- _WHAT NEEDS TO BE DONE_:
Images are not part of the copy; write out the rest of the data exactly as given.

- _MATERIAL_:
>>>

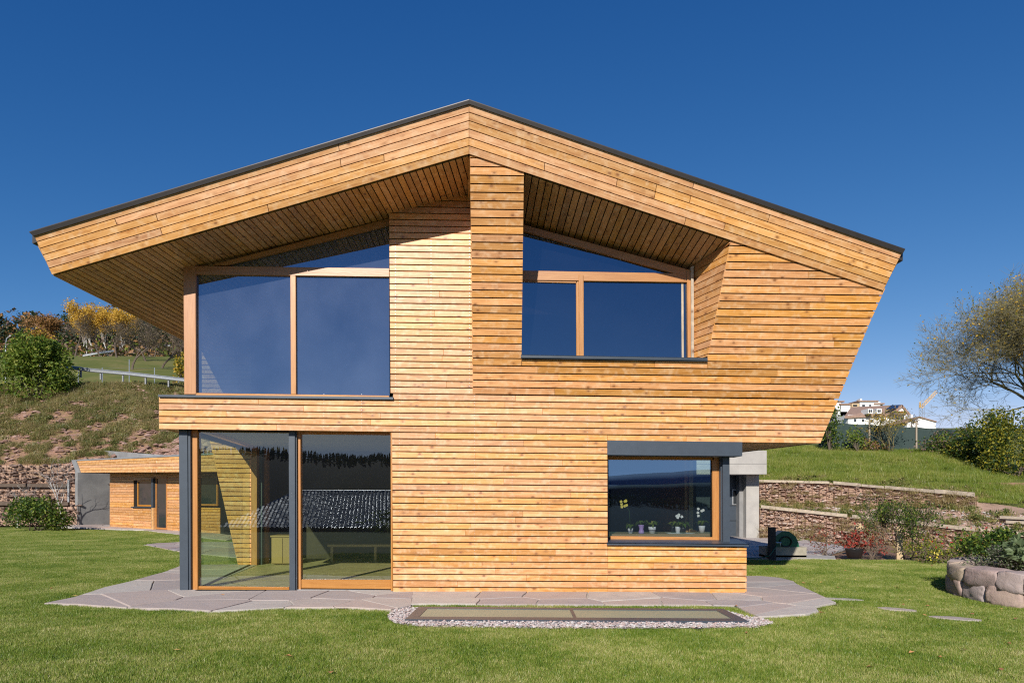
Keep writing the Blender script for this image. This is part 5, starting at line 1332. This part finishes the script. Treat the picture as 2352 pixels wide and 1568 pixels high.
for i in range(60):
    c = P(2054 + R.random() * 27, 944.5 + R.random(), 147.4); m.leaf(c, .4, R, R.randrange(2))
m.build('balcony_flowers', [M['petal_red'], M['leaf_green']], hA)
for i, (x, y) in enumerate(((1962, 962), (1980, 962), (2000, 963), (2022, 964), (2060, 958), (2070, 958), (2058, 969), (2075, 969))):
    m = MB(); hbox(m, x, x + 5, y, y + 6, 149.9 if x < 2046 else 148.9, .1); m.build('window', M['dark_pane'], hA)
hB = thing('terraced_block', 'stepped modern white apartment block with brown roof slabs behind the chalet', 'building', tuple(P(1950, 975, 185)))
vpart('wall', hB, M['white_wall'], [(1922, 945, 1946, 985), (1930, 930, 1958, 960), (1975, 922, 2022, 960), (1918, 924, 1932, 940)], 185, 10)
vpart('roof', hB, M['roof_tile'], [(1916, 920, 1940, 923), (1928, 926, 1962, 929.5), (1972, 919, 2018, 922), (2008, 925, 2032, 928)], 184.7, 12)
vpart('timber_cladding', hB, M['stake'], [(1957, 926, 1974, 944)], 184, 6)
vpart('window', hB, M['dark_pane'], [(1926, 952, 1929, 956), (1937, 952, 1940, 957), (1960, 929, 1969, 932), (1981, 929, 1987, 933), (1997, 929, 2001, 934), (2011, 932, 2016, 936)], 183.8, .2)
vpart('chimney', hB, M['white_wall'], [(1976, 915, 1980, 921), (2024, 926, 2028, 932)], 186, 2)
hC = thing('small_house', 'small white gabled house with brown roof beside the crane', 'house', tuple(P(2115, 975, 140)))
m = MB(); m.prism([P(2082, 990, 140), P(2149, 990, 140), P(2149, 966, 140), P(2112, 957, 140), P(2084, 968, 140)], Vector((0, 8, 0))); m.build('wall', M['white_wall'], hC)
m = MB(); m.prism([P(2078, 970, 139.7), P(2112, 955.5, 139.7), P(2112, 958, 139.7), P(2080, 972, 139.7)], Vector((0, 10, 0))); m.prism([P(2112, 955.5, 139.7), P(2153, 967, 139.7), P(2152, 969, 139.7), P(2112, 958, 139.7)], Vector((0, 10, 0))); m.build('roof', M['roof_tile'], hC)
vpart('window', hC, M['dark_pane'], [(2104, 965, 2108, 970)], 139.9, .1)
vpart('chimney', hC, M['white_wall'], [(2092, 952, 2097, 960)], 143, 2)
cr = thing('tower_crane', 'slim yellow tower crane with a raised jib beyond the small house', 'crane', tuple(P(2117, 975, 210)))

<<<

- _WRITTEN SOLUTION_:
Keep writing the Blender script for this image. This is part 5, starting at line 1332. This part finishes the script. Treat the picture as 2352 pixels wide and 1568 pixels high.
for i in range(60):
    c = P(2054 + R.random() * 27, 944.5 + R.random(), 147.4); m.leaf(c, .4, R, R.randrange(2))
m.build('balcony_flowers', [M['petal_red'], M['leaf_green']], hA)
for i, (x, y) in enumerate(((1962, 962), (1980, 962), (2000, 963), (2022, 964), (2060, 958), (2070, 958), (2058, 969), (2075, 969))):
    m = MB(); hbox(m, x, x + 5, y, y + 6, 149.9 if x < 2046 else 148.9, .1); m.build('window', M['dark_pane'], hA)
hB = thing('terraced_block', 'stepped modern white apartment block with brown roof slabs behind the chalet', 'building', tuple(P(1950, 975, 185)))
vpart('wall', hB, M['white_wall'], [(1922, 945, 1946, 985), (1930, 930, 1958, 960), (1975, 922, 2022, 960), (1918, 924, 1932, 940)], 185, 10)
vpart('roof', hB, M['roof_tile'], [(1916, 920, 1940, 923), (1928, 926, 1962, 929.5), (1972, 919, 2018, 922), (2008, 925, 2032, 928)], 184.7, 12)
vpart('timber_cladding', hB, M['stake'], [(1957, 926, 1974, 944)], 184, 6)
vpart('window', hB, M['dark_pane'], [(1926, 952, 1929, 956), (1937, 952, 1940, 957), (1960, 929, 1969, 932), (1981, 929, 1987, 933), (1997, 929, 2001, 934), (2011, 932, 2016, 936)], 183.8, .2)
vpart('chimney', hB, M['white_wall'], [(1976, 915, 1980, 921), (2024, 926, 2028, 932)], 186, 2)
hC = thing('small_house', 'small white gabled house with brown roof beside the crane', 'house', tuple(P(2115, 975, 140)))
m = MB(); m.prism([P(2082, 990, 140), P(2149, 990, 140), P(2149, 966, 140), P(2112, 957, 140), P(2084, 968, 140)], Vector((0, 8, 0))); m.build('wall', M['white_wall'], hC)
m = MB(); m.prism([P(2078, 970, 139.7), P(2112, 955.5, 139.7), P(2112, 958, 139.7), P(2080, 972, 139.7)], Vector((0, 10, 0))); m.prism([P(2112, 955.5, 139.7), P(2153, 967, 139.7), P(2152, 969, 139.7), P(2112, 958, 139.7)], Vector((0, 10, 0))); m.build('roof', M['roof_tile'], hC)
vpart('window', hC, M['dark_pane'], [(2104, 965, 2108, 970)], 139.9, .1)
vpart('chimney', hC, M['white_wall'], [(2092, 952, 2097, 960)], 143, 2)
cr = thing('tower_crane', 'slim yellow tower crane with a raised jib beyond the small house', 'crane', tuple(P(2117, 975, 210)))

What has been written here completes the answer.